___ Records

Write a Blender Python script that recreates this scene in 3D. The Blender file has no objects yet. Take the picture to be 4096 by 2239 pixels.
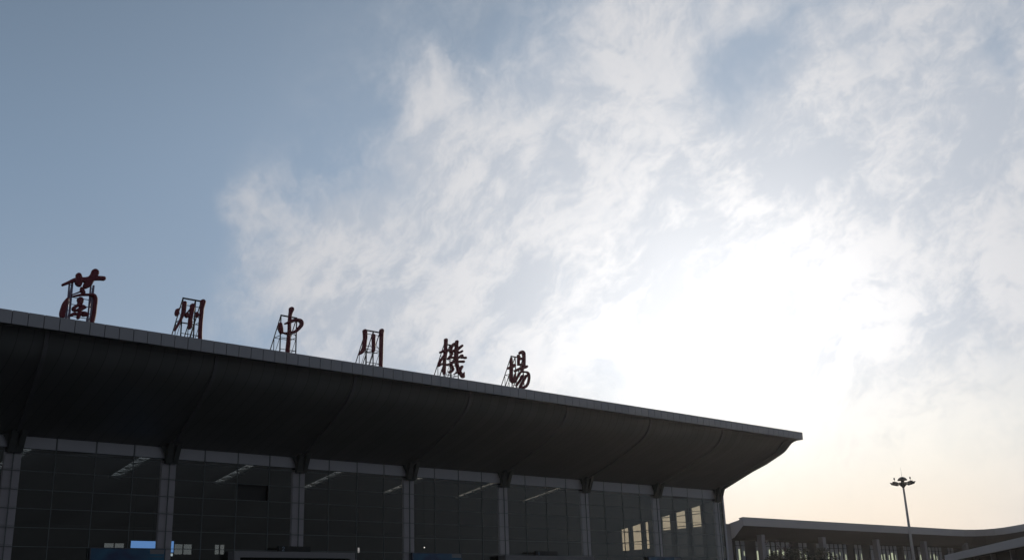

______
___ Records

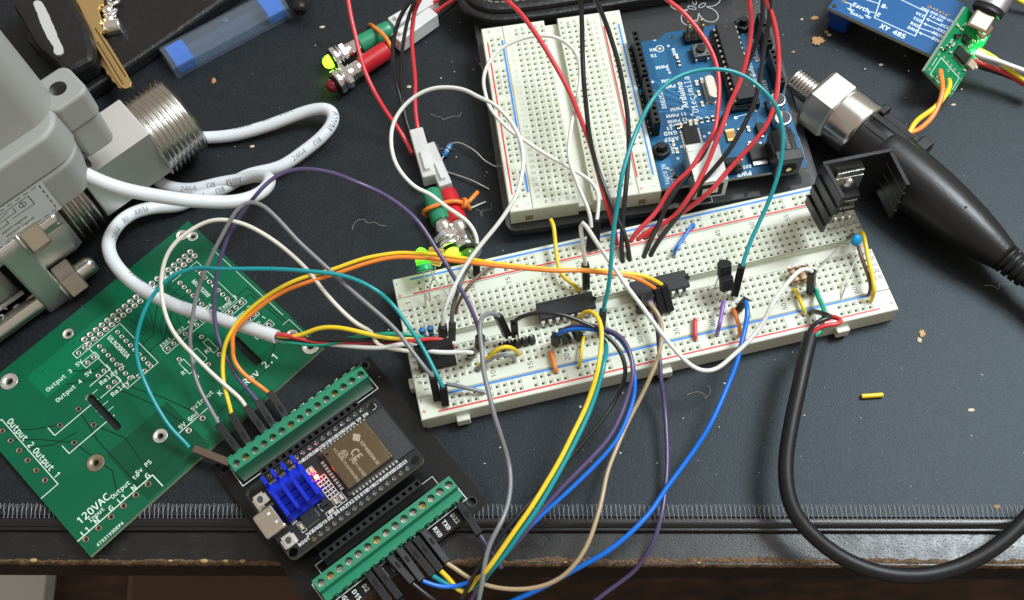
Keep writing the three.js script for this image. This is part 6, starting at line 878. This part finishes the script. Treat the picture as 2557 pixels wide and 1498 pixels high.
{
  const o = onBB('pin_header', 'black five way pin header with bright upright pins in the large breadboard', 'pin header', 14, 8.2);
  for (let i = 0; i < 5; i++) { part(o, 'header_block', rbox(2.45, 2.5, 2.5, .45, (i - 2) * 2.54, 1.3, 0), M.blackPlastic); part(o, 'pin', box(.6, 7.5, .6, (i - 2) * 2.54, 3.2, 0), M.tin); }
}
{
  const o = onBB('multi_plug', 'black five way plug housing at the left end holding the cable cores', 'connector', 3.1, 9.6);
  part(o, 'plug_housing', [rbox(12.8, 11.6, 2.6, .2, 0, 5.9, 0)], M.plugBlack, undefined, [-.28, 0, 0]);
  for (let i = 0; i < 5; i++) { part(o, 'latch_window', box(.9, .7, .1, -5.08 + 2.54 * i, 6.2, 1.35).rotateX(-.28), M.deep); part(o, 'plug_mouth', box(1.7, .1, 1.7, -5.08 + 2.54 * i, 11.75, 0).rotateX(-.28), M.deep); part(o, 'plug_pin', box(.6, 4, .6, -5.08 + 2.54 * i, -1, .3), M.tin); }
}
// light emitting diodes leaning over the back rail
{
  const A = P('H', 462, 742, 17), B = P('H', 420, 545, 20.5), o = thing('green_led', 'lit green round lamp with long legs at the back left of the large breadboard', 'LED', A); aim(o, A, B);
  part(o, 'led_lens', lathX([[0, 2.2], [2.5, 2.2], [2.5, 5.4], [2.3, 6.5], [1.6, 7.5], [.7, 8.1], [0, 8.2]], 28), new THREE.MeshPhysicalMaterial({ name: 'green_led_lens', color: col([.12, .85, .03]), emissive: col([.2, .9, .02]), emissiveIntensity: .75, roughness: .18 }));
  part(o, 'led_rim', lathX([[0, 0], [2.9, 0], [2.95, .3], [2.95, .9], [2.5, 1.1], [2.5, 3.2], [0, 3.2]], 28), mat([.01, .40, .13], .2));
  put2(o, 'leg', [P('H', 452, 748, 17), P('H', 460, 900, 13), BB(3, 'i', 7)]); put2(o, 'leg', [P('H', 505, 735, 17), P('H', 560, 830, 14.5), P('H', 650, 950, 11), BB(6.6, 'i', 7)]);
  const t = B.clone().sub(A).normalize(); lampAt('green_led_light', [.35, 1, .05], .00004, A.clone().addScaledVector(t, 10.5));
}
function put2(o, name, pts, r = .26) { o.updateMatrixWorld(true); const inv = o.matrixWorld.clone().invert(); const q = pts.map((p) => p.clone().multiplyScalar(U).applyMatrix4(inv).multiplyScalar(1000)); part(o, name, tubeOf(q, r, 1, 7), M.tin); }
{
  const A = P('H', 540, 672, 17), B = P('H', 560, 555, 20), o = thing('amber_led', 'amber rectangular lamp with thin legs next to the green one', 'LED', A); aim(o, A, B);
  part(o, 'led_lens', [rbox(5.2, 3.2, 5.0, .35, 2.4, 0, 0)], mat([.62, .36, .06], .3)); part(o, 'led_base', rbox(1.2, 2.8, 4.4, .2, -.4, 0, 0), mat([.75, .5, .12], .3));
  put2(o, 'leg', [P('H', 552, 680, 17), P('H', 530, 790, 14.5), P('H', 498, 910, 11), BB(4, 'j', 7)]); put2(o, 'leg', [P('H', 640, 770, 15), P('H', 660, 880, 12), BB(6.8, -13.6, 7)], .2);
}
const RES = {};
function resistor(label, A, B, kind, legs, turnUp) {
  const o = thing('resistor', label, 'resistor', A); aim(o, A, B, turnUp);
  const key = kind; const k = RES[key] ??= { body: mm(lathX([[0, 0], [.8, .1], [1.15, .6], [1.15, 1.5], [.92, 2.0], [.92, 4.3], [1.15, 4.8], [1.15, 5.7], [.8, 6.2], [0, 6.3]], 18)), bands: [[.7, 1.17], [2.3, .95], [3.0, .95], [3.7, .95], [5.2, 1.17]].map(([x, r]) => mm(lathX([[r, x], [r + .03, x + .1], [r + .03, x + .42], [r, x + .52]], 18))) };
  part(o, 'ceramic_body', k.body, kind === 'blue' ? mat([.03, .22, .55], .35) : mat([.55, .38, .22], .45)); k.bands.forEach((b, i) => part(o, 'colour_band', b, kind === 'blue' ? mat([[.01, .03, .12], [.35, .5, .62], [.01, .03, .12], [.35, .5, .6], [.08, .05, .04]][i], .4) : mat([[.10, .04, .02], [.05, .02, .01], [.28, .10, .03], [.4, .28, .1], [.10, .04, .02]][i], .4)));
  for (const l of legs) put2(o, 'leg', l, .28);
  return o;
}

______

• Instructions for the task: Report how many lines contain "this". Give nothing but the number.

• The solution: 2